Las grandes potencias combaten por vías oblicuas. Por ejemplo, la guerra en Ucrania enfrenta a los países de la Otán con Rusia, sin ser actores directos. Tampoco —por ahora— lo hacen Irán y Estados Unidos en Palestina y el Líbano. Ojalá no suceda nunca. Ambos tienen capacidades nucleares; las tiene también Israel. Desde la crisis de los misiles instalados por Rusia en Cuba, ocurrida en 1962, nunca habíamos estado tan cerca de una inmensa catástrofe.

Para nuestro presidente, que es un idealista radical, aceptar que las armas sean un instrumento de paz, le debe causar repugnancia. Consciente de la irrelevancia de Colombia en los juegos mundiales de poder, opta por hablar a nombre de la humanidad, en el elevado tono de un profeta, para advertirnos el inevitable fin del planeta. Me recuerda a Joaquín de Fiore, un monje del medioevo, que, mediante complejas elucubraciones teológicas, pronosticó que el fin del mundo ocurriría en el año 1260. Andamos un poco desfasados…
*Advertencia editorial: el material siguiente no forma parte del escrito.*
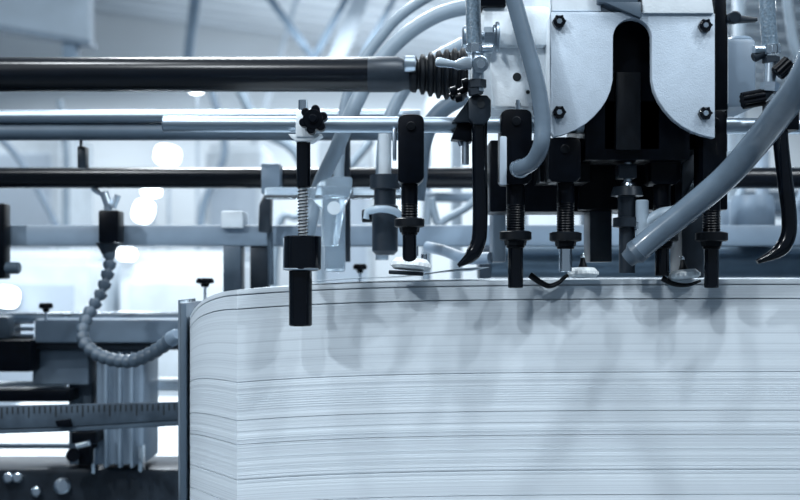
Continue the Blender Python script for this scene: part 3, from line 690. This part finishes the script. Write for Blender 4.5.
b = MB(); b.cyl(P(385, 134, .2), P(385, 176, .2), 6.5 * s_, 20); b.build('piston_rod', 'pale', t)
b = MB(); b.tube([P(366, 219, .17), P(368, 212, .17), P(380, 209, .165), P(394, 211, .17), P(404, 218, .18)], 3.6 * s_, seg=14); b.build('loop_tube', 'hose2', t)
b = MB(); b.cyl(P(362, 216, .175), P(372, 216, .175), 6.5 * s_, 18, .001); b.build('cap', 'black', t)
# small dark knobs on the stack's back edge
def tiny_knob(px, py, Y, w, label, m='black', stem=14):
    t = thing('knurled_screw', P(px, py + 8, Y), label, 'screw', 'small black knobs in the background'); s__ = S(Y)
    b = MB(); b.lathe(P(px, py - 4, Y), P(px, py + 5, Y), [(0, w * .8 * s__), (2 * s__, w * s__), (5 * s__, w * s__), (6 * s__, w * .5 * s__), (9 * s__, w * .4 * s__)], 18); b.build('knob', m, t)
    b = MB(); b.cyl(P(px, py + 3, Y), P(px, py + stem, Y), 1.4 * s__, 10); b.build('stem', 'steel', t)
tiny_knob(46, 307, 0.5, 7, 'small black knob standing on the slotted rail at the left')
tiny_knob(205, 282, 0.44, 9, 'small black knob just above the left corner of the stack', stem=44)
tiny_knob(360, 268, 0.44, 7, 'small black knob behind the stack left of the pale foot', stem=34)
b = MB(); b.pbox(250, 246, 268, 292, Yb + .005, .03, .002); tag(b.build('hanging_bracket', 'dsteel'), 'dark blurred bracket hanging under the grey beam behind the stack corner', 'bracket')

# roller and darker bars behind the stack
t = thing('feed_roller', P(640, 262, 0.55), 'long dark steel roller lying behind the top of the stack', 'roller')
b = MB(); b.cyl(P(490, 262, 0.55), P(1000, 262, 0.55), 16 * S(.55), 40); b.build('roller', 'rollsteel', t)
b = MB(); b.cyl(P(478, 262, 0.55), P(490, 262, 0.55), 20 * S(.55), 40, .002); b.build('flange', 'bluegrey', t)
t = thing('upright_bracket', P(494, 250, 0.2), 'dark grey upright plate left of the second threaded stop', 'bracket')
b = MB(); b.prism([(493, 150), (501, 148), (506, 160), (506, 262), (493, 262)], 0.16, 0.05, 0.002); b.build('plate', 'bluegrey', t)
b = MB(); b.cyl(P(492, 178, 0.2), P(480, 182, 0.2), .010, 20, .001); b.build('boss', 'midgrey', t)
b = MB(); b.tube([P(490, 258, .18), P(465, 258, .2), P(445, 251, .25), P(428, 247, .3)], .007, seg=14); b.build('arm', 'midgrey', t)

# blurred pipes, posts and bars in the depth of the hall
def pipe(pts, Y, r_px, m, label, name='pipe', cat='pipe', ends=(0,)):
    pts = list(pts)
    if ends == (1,): pts.append((pts[-1][0], HZ + (EYE - 0.01) / S(Y)))
    if ends == (2,): pts.insert(0, (pts[0][0], HZ + (EYE - 0.01) / S(Y)))
    b = MB(); b.tube([P(x, y, Y) for x, y in pts], r_px * S(Y), seg=12, smooth=6); tag(b.build(name, m), label, cat, 'pipes and posts in the blurred background')
def post(x0, y0, x1, y1, Y, d, m, label, name='post', cat='post'):
    if name == 'post': y1 = HZ + EYE / S(Y + d)     # down to the floor
    b = MB(); b.pbox(x0, y0, x1, y1, Y, d, 0.004); tag(b.build(name, m), label, cat, 'pipes and posts in the blurred background')
pipe([(-20, 120), (20, 160), (55, 222), (60, 248)], 4.6, 3.4, 'midgrey', 'grey pipe slanting down right behind the left rails')
pipe([(66, 248), (66, 200), (66, 150), (60, 100)], 4.6, 3.8, 'milky', 'curving pale pipe behind the small dark tab')
pipe([(212, 90), (225, 150), (205, 200), (198, 248)], 4.9, 3.8, 'midgrey', 'grey curving pipe behind the collar of the thin shaft')
pipe([(240, 90), (262, 130), (300, 160), (320, 262)], 2.6, 5, 'milky', 'pale pipe slanting behind the sprung stop', ends=(1,))
pipe([(275, 262), (300, 215), (330, 190), (372, 140)], 2.4, 4, 'milky', 'pale pipe rising to the right behind the clear bracket', ends=(2,))
post(424, 120, 431, 275, 1.4, .05, 'midgrey', 'grey post just right of the left threaded stop')
post(452, 120, 462, 275, 1.6, .05, 'milky', 'pale post left of the first bent bar')
post(425, 192, 497, 201, 1.3, .05, 'midgrey', 'grey bar across the gap left of the first bent bar', 'bar', 'bar')
post(433, 172, 450, 186, 1.25, .05, 'dsteel', 'small dark box in the gap left of the first bent bar', 'box', 'box')
pipe([(426, 262), (440, 225), (470, 205), (492, 180)], 0.8, 4, 'milky', 'pale pipe rising to the bent bar left of centre', ends=(2,))
post(520, 214, 528, 262, 1.3, .05, 'milky', 'pale post between the second and third threaded stops')
post(584, 205, 612, 250, 1.0, .05, 'bluegrey', 'blue-grey plate behind the dark central cylinder', 'plate', 'plate')
post(730, 130, 738, 275, 1.3, .05, 'milky', 'pale post right of the rightmost threaded stop')
post(762, 150, 770, 275, 1.5, .05, 'midgrey', 'grey post behind the right bent bar')
post(716, 200, 830, 212, 1.1, .06, 'bluegrey', 'blue-grey bar behind the right bent bar', 'bar', 'bar')
pipe([(735, 205), (745, 180), (762, 140), (770, 110)], 0.7, 3.5, 'hose2', 'milky pipe rising behind the thick slanting hose')
pipe([(800, 275), (790, 225), (808, 180), (812, 100)], 0.9, 5, 'midgrey', 'grey pipe at the far right edge', ends=(2,))
post(738, -200, 746, 120, 2.5, .06, 'milky', 'pale post at the top right behind the lever handle')
pipe([(786, -20), (790, 20), (800, 60), (830, 90)], 1.2, 5, 'milky', 'pale pipe in the top right corner')

# frames at both ends, outside the picture, that carry rods, shafts and beams
for sx, lab in ((-0.98, 'tall blue-grey pillar of the press beyond the left ends of the shafts'), (0.92, 'tall blue-grey pillar of the press beyond the right ends of the shafts')):
    b = MB(); b.box((sx, 0.33, 0.85), (0.06, 0.95, 1.7), None, 0.01); tag(b.build('press_pillar', 'bluegrey'), lab, 'pillar')

# left lower machinery
Yl = 0.5
t = thing('slotted_rail', P(100, 345, Yl), 'steel-blue box rail with a pale top face, at the left behind the jointed hose', 'rail')
b = MB(); b.pbox(34, 319, 188, 343, Yl, 0.10, 0.004); b.build('body', 'midgrey', t)
b = MB(); b.box(P(100, 316, Yl + .10) , (0.28, .12, .012), None, .002); b.build('top_plate', 'chrome', t)
b = MB(); b.pbox(20, 343, 188, 350, Yl + .01, 0.08, 0.002); b.build('lip', 'dsteel', t)
t = thing('rod_bundle', P(10, 340, Yl), 'three slim steel rods entering the slotted rail at the left edge', 'rods')
for y in (322, 329, 336):
    b = MB(); b.cyl(P(-200, y, Yl + .04), P(33.5, y, Yl + .04), 2.2 * S(Yl), 14); b.build('rod', 'steel', t)
b = MB(); b.pbox(-60, 316, 8, 340, Yl + .01, .06, .006); b.build('sleeve', 'bluegrey', t)
t = thing('slide_housing', P(100, 400, Yl), 'blue-grey vertical slide housing below the jointed hose', 'machine part')
b = MB(); b.pbox(32, 350, 88, 385, Yl + .03, 0.12, 0.003); b.build('left_body', 'midgrey', t)
b = MB(); b.pbox(96, 350, 144, 465, Yl + .02, 0.10, 0.004); b.build('column', 'midgrey', t)
b = MB()
for x in (104, 118, 130): b.pbox(x, 352, x + 3, 468, Yl + .01, 0.02, .001)
b.build('rib', 'midgrey', t)
b = MB(); b.pbox(68, 380, 92, 465, Yl + .05, 0.05, 0.004); b.build('side_column', 'bluegrey', t)
b = MB(); b.pbox(138, 446, 142, 472, Yl, 0.02, .001); b.build('pin', 'chrome', t)
b = MB(); b.pbox(91, 448, 95, 474, Yl, 0.02, .001); b.build('pin', 'chrome', t)
t = thing('slide_block', P(10, 375, Yl), 'black block at the left edge under the slim rods', 'block')
b = MB(); b.pbox(-60, 340, 31, 372, Yl - .01, .06, .003); b.build('body', 'black', t)
b = MB(); b.pbox(-60, 390, 70, 402, Yl - .01, .05, .002); tag(b.build('dark_bar', 'black'), 'flat black bar at the left edge just above the ruler', 'bar')
b = MB(); b.cyl(P(-120, 386, Yl + .1), P(66, 386, Yl + .1), 5 * S(.6), 20); tag(b.build('white_bar', 'white'), 'bright white bar at the left above the black bar', 'bar')
b = MB(); b.cyl(P(96, 384, Yl + .15), P(186, 384, Yl + .15), 7 * S(.65), 20); tag(b.build('white_bar', 'white'), 'bright white bar right of the slide housing, beside the side guide', 'bar')
# measuring scale
Yq = 0.35
t = thing('measuring_scale', P(80, 430, Yq), 'dark steel measuring scale with fine tick marks across the lower left', 'ruler')
b = MB(); b.prism([(-90, 408), (178, 402), (178, 420), (60, 427), (-90, 432)], Yq, .006, .0008); b.build('scale_body', 'scale', t)
b = MB()
for i in range(0, 48):
    x = -80 + 5.4 * i; yt = 408 - (x + 90) * 6 / 268 + 1.5; L = 11 if i % 5 == 0 else 6.5
    b.pbox(x, yt, x + 1.3, yt + L, Yq - .0006, .001, 0)
b.build('tick_marks', 'tick', t)
b = MB(); b.prism([(-90, 432), (60, 427), (178, 420), (178, 426), (60, 432), (-90, 437)], Yq + .002, .02, .001); b.build('lower_edge', 'bluegrey', t)
b = MB(); b.prism([(55, 421), (70, 419), (72, 427), (57, 427)], Yq - .004, .004, .0006); b.build('slider', 'black', t)
# lower bed
t = thing('machine_bed', (P(60, 480, .7).x, .8, 0), 'dark machine bed with small metal fittings along the bottom left', 'machine bed')
a = P(-220, 468, .55); c = P(180, 468, .55)
b = MB(); b.box(((a.x + c.x) / 2, .61, a.z / 2), (c.x - a.x, .12, a.z), None, .01); b.build('bed', 'dsteel', t)
for (x, y, r) in ((8, 478, 5), (17, 478, 5), (36, 492, 5), (62, 486, 8)):
    b = MB(); b.lathe(P(x, y, .535), P(x, y, .56), [(0, r * .7 * S(.55)), (.003, r * S(.55)), (.02, r * S(.55))], 18); b.build('bolt', 'steel', t)
t = thing('clamp_bracket', P(82, 465, .5), 'small black clamp with a bright pin under the ruler', 'clamp')
b = MB(); b.pbox(71, 432, 96, 444, .48, .04, .002); b.pbox(78, 444, 90, 466, .48, .04, .003); b.cyl(P(73, 455, .47), P(73, 455, .50), .010, 20, .001); b.build('body', 'black', t)
b = MB(); b.cyl(P(76, 446, .465), P(90, 443, .465), 3.4 * S(.47), 14, .001); b.build('pin', 'chrome', t)
b = MB(); b.cyl(P(-120, 446, .9), P(70, 446, .9), 3 * S(.9), 20); tag(b.build('thin_rod', 'bluegrey'), 'thin grey rod crossing the bright gap under the ruler', 'rod')
t = thing('front_table', (P(60, 440, 1.5).x, 1.6, 0), 'white table top showing bright under the ruler', 'table')
a = P(-150, 470, 1.2); c = P(190, 470, 1.2); b = MB(); b.box(((a.x + c.x) / 2, 1.8, a.z + .005), (c.x - a.x, 1.2, .03), None, .004); b.build('top', 'white', t)
for sx in (a.x + .05, c.x - .05):
    for sy in (1.25, 2.35):
        b = MB(); b.box((sx, sy, (a.z - .01) / 2), (.05, .05, a.z - .01)); b.build('leg', 'pale', t)

# right background pieces
t = thing('side_unit', P(760, 240, .6), 'blue-grey blurred cylinders and plates behind the right bent bar', 'machine part')
b = MB(); b.pbox(722, 200, 760, 250, .60, .08, .006); b.build('plate', 'midgrey', t)
b = MB(); b.lathe(P(752, 196, .55), P(752, 246, .55), [(0, 20 * S(.55)), (8 * S(.55), 22 * S(.55)), (40 * S(.55), 22 * S(.55)), (50 * S(.55), 16 * S(.55))], 30); b.build('drum', 'midgrey', t)
b = MB(); b.cyl(P(745, 180, .5), P(762, 140, .5), 4 * S(.5), 16); b.build('rod', 'pale', t)

# ================================================================== lights
def area(name, loc, target, size, power, col=(0.89, 0.955, 1.0), sy=None):
    l = bpy.data.lights.new(name, 'AREA'); l.energy = power; l.color = col; l.size = size
    if sy: l.shape = 'RECTANGLE'; l.size_y = sy
    o = bpy.data.objects.new(name, l); COL.objects.link(o); o.location = loc
    d = Vector(target) - Vector(loc); o.rotation_euler = d.to_track_quat('-Z', 'Y').to_euler(); return o
for x, y, z, p in ((-0.7, -2.2, 3.7, 36), (1.6, -1.3, 3.7, 34), (-1.1, -0.75, 3.9, 34), (0.7, -1.0, 4.0, 34), (2.4, -2.2, 3.5, 36)):
    area('key_fill_light', (x, y, z), (0.1, 0, 1.1), 0.13, p)
area('key_fill_light', (-2.4, -2.0, 3.2), (-0.2, 0, 1.1), 0.2, 70)  # fill added from the left to brighten the stack's left face
area('key_fill_light', (-0.6, 2.0, 3.7), (-0.6, 1.8, 0.8), 0.7, 170)  # fill added to brighten the white table top, no real lamp
for x in (-4, 0, 4):
    for y in (4, 8.0, 12.0):
        area('hall_lamp_light', (x, y, 3.7), (x, y, 0), 1.2, 50 if y < 5 else 95)
area('roof_fill_light', (0, 11, 2.6), (0, 11.5, 4), 5, 110)  # added fill without a fixture, brightens the roof from below

w = bpy.data.worlds.new('World'); SC.world = w; w.use_nodes = True
nt = w.node_tree; bg = nt.nodes['Background']; bg.inputs['Color'].default_value = (0.62, 0.79, 0.98, 1); bg.inputs['Strength'].default_value = 0.24

cam = bpy.data.cameras.new('Camera'); co = bpy.data.objects.new('Camera', cam); COL.objects.link(co)
co.location = (0, -D0, EYE); co.rotation_euler = (PI / 2, 0, 0)
cam.sensor_width = 36; cam.lens = 36 * D0 / 0.8; cam.shift_y = (HZ - 250) / 800; cam.clip_start = 0.05; cam.clip_end = 60
cam.dof.use_dof = True; cam.dof.focus_distance = D0 - 0.03; cam.dof.aperture_fstop = cam.lens / 8.0
SC.camera = co
SC.view_settings.view_transform = 'Standard'; SC.view_settings.look = 'None'; SC.view_settings.gamma = 1
SC.view_settings.use_curve_mapping = False; SC.view_settings.exposure = 0.0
En donde sí resulta la postura presidencial totalmente equivocada es en el plano doméstico. Andrés Pastrana se demoró en entender que el despeje del Caguán era un error garrafal, que fue utilizado por las Farc para fortalecer su poder bélico. Santos, por el contrario, aprovechó el garrote que el gobierno de Uribe les había dado, para lanzarles la zanahoria de la paz, aunque adelantó las negociaciones sin reducir la presión militar. Tuvo éxito. Los fracasos de Petro, derivados de la estipulación de ceses al fuego prematuros y de concesiones unilaterales, reflejan su incapacidad para interpretar las experiencias recientes, buenas y malas, de nuestro país. Al igual que Pastrana, acató tarde.

De pronto alguna persona cercana al presidente le obsequia la obra de Tucídides. De repente la lee. A lo mejor le sirve.

Briznas poéticas. Dijo Nietzsche: “No solo se ataca para hacer daño a alguien, para vencerle, sino a veces por el mero deseo de adquirir conciencia de la propia fuerza”.